Cable / Telecom News

Court rules that Mason’s Telus meeting can proceed


VANCOUVER – Mason Capital Management, the largest Telus shareholder, said it will go ahead with plans to hold a rival meeting of Telus shareholders after the British Columbia Court of Appeal today overturned an earlier court ruling.

“We are pleased by the Court’s ruling, which fully vindicates our position that the voting shareholders of Telus should have the opportunity to vote on a fair exchange ratio share in a share collapse transaction," Mason said in a statement.  

It added that voting shareholders will now have the opportunity to have a “say on the critical issue of a fair minimum premium for the Telus voting shares in a share conversion.”

The U.S. hedge fund has been locked in an ongoing dispute with Telus over the telecom’s proposal to consolidate its voting and non-voting shares on a one-for-one basis.

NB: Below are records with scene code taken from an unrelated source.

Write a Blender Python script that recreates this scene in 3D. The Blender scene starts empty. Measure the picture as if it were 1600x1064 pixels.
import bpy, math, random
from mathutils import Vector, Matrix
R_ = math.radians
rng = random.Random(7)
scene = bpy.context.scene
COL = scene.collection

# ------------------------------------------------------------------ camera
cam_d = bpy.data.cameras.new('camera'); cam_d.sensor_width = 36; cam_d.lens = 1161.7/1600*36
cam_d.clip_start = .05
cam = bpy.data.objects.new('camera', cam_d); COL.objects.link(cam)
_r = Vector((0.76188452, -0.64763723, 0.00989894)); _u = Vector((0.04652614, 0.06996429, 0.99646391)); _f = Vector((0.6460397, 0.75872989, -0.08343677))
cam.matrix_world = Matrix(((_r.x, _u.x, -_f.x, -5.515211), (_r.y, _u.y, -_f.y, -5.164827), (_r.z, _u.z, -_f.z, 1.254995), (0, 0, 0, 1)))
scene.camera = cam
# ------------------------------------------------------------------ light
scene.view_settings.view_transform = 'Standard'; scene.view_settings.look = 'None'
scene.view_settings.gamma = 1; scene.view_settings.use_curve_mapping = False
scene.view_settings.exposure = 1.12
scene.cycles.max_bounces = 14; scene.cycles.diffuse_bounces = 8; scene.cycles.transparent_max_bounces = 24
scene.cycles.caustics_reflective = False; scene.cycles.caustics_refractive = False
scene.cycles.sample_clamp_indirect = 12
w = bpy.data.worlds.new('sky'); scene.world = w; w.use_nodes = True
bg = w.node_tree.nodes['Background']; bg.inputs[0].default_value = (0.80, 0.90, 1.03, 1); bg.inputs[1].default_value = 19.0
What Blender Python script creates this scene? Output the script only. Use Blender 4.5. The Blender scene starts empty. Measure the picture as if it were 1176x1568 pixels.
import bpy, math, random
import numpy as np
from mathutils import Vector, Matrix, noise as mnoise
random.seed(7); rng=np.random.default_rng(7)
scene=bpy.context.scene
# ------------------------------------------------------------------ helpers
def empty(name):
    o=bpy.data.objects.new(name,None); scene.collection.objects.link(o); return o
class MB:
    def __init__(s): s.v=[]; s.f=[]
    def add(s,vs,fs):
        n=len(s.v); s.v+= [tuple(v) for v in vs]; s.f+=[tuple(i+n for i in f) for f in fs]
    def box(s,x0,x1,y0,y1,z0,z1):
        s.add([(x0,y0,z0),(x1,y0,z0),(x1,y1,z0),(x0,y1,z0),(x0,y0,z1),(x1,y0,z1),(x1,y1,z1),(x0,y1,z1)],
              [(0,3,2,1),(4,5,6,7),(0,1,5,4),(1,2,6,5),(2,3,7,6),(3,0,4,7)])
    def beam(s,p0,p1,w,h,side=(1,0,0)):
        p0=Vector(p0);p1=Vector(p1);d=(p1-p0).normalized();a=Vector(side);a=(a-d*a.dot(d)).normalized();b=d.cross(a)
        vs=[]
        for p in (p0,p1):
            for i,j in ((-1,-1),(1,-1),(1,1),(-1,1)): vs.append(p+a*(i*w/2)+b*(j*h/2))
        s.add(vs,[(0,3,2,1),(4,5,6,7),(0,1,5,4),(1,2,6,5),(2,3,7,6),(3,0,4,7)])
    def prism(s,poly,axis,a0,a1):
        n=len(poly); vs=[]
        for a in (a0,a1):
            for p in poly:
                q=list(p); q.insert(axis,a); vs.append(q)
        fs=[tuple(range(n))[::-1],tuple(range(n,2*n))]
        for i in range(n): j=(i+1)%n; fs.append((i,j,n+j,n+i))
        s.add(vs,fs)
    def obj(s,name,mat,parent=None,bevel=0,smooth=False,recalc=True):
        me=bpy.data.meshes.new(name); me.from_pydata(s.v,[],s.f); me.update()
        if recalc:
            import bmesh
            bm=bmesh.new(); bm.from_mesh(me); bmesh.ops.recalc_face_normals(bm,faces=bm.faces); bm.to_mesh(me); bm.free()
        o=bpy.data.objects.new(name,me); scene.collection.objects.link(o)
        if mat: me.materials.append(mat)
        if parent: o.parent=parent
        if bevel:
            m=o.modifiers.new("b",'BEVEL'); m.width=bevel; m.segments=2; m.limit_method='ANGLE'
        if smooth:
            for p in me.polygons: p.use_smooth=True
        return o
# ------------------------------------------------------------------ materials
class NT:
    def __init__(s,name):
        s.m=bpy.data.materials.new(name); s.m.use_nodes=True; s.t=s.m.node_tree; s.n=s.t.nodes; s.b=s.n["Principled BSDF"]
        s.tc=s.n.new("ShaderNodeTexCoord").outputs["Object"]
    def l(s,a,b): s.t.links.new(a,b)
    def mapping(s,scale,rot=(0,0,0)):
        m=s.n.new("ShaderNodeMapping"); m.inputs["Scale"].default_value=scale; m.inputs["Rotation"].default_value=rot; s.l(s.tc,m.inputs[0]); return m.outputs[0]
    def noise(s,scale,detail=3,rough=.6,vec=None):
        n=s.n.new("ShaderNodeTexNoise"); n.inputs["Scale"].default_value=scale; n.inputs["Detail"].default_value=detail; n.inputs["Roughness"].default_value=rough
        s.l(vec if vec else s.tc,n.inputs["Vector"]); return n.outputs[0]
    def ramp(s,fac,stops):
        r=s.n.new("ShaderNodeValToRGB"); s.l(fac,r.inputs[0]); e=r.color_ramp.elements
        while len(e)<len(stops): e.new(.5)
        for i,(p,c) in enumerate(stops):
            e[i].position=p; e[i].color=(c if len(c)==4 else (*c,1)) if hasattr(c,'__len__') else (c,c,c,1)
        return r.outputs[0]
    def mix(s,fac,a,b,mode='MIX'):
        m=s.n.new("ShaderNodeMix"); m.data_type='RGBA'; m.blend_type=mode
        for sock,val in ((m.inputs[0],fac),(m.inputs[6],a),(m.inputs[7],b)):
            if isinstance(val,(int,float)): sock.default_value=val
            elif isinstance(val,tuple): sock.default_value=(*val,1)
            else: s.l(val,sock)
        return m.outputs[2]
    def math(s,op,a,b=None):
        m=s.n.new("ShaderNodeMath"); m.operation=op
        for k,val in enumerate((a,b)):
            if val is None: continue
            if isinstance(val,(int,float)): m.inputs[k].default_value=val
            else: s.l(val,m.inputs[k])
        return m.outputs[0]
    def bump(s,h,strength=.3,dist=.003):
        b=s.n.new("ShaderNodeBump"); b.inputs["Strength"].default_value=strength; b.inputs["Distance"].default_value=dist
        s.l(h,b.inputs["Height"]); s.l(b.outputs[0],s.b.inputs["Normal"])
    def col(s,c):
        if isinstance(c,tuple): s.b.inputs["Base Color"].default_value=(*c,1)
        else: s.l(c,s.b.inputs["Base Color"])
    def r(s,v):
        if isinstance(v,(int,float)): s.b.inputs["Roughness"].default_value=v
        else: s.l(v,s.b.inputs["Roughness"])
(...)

Mason said it has now applied to the Court to arrange a date for its meeting and to request that the Telus shareholder meeting planned for October 17 be delayed. At the Telus meeting both voting and non-voting shareholders are set to vote on the company's share consolidation plan.

"In my view, it is appropriate to allow the parties to work out the logistics for the scheduled meetings, with the assistance of the Supreme Court, as necessary," Justice Harvey Groberman said in his written decision.

"In the exchange proposed by Telus, the common shareholders will see a massive dilution of their voting power without any direct economic compensation or benefit," the judge added.

In Telus’ favour is that the Court also expressed concern about Mason's "empty voting," strategy which Telus has also attacked.

“There is, at the very least, a strong concern that [Mason’s] interests are not aligned with the economic well-being of the company. That said, there is no indication that it is violating any laws, nor is there any statutory provision that would allow the court to intervene on broad equitable grounds. To the extent that cases of “empty voting” are subverting the goals of shareholder democracy, the remedy must lie in legislative and regulatory change,” noted Justice Groberman.